Getting up close and personal with Hamas
Joel Brinkley
Sunday, June 24, 2007
IN THE GAZA Strip last week, Hamas fighters grinned and preened as they drove around in new Jeep Cherokees seized from Fatah leaders in their successful coup. Hamas is now in undisputed control of Gaza, but calling that a pyrrhic victory may be too generous.
While President Bush and other Western leaders stumble over each other as they scramble to embrace Mahmoud Abbas, the Fatah leader, the leaders of Hamas are locked away in their new Gaza kingdom. Within days, tens of millions of dollars in foreign aid will begin sluicing into Fatah bank accounts -- while little more than emergency assistance trickles into Gaza. Israel is still debating whether to resume deliveries of gasoline. The Saudi foreign minister, Saud al-Faisal, said it best early last week: "'The Palestinians have come close to putting, by themselves, the last nail in the coffin of the Palestinian cause." That's a time-worn truism about the Palestinians, but the way events developed through the week, it seemed to fit Hamas best.

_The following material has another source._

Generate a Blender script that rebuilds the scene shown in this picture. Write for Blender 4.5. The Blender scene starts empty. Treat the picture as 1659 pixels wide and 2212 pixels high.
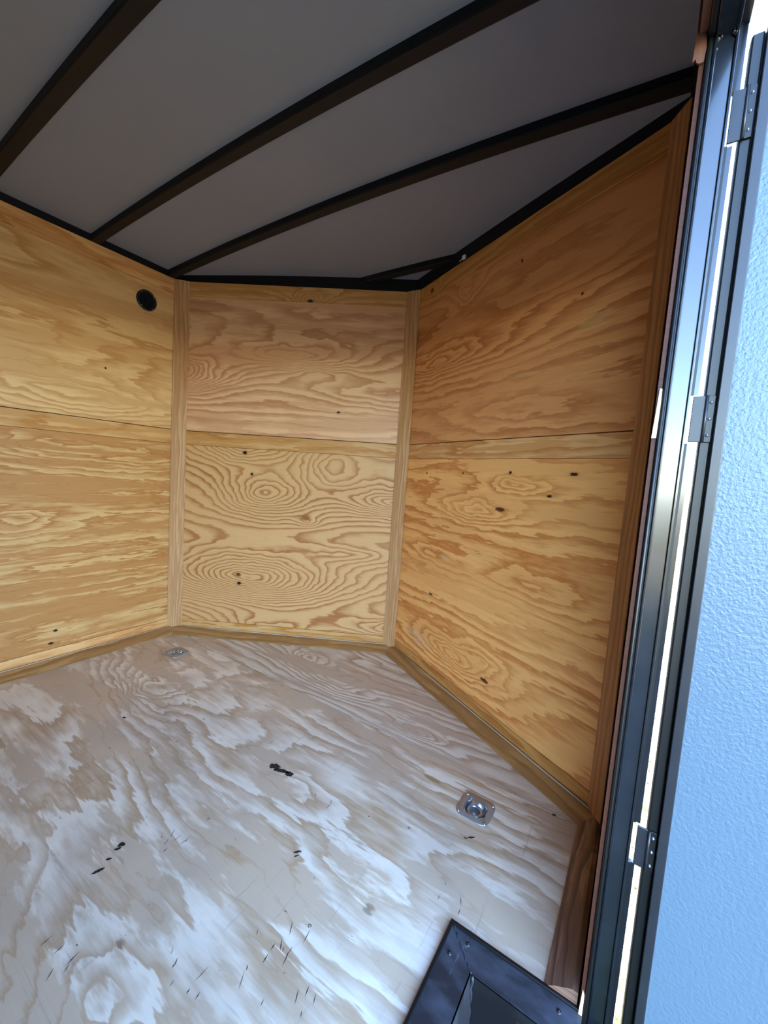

I know the leaders of Hamas. And I am certain they will be the last people on earth to realize that their coup has backfired. During three decades in daily journalism, working in more than 50 nations around the world, I have never met as determined a group of dogmatic ideologues. During a reporting trip in Gaza a few years ago, I set out to meet and interview each of the five major Hamas leaders. I got to four of them. This was before the elections last year that put Hamas in power -- before, even, the Israeli air strikes that killed several of them.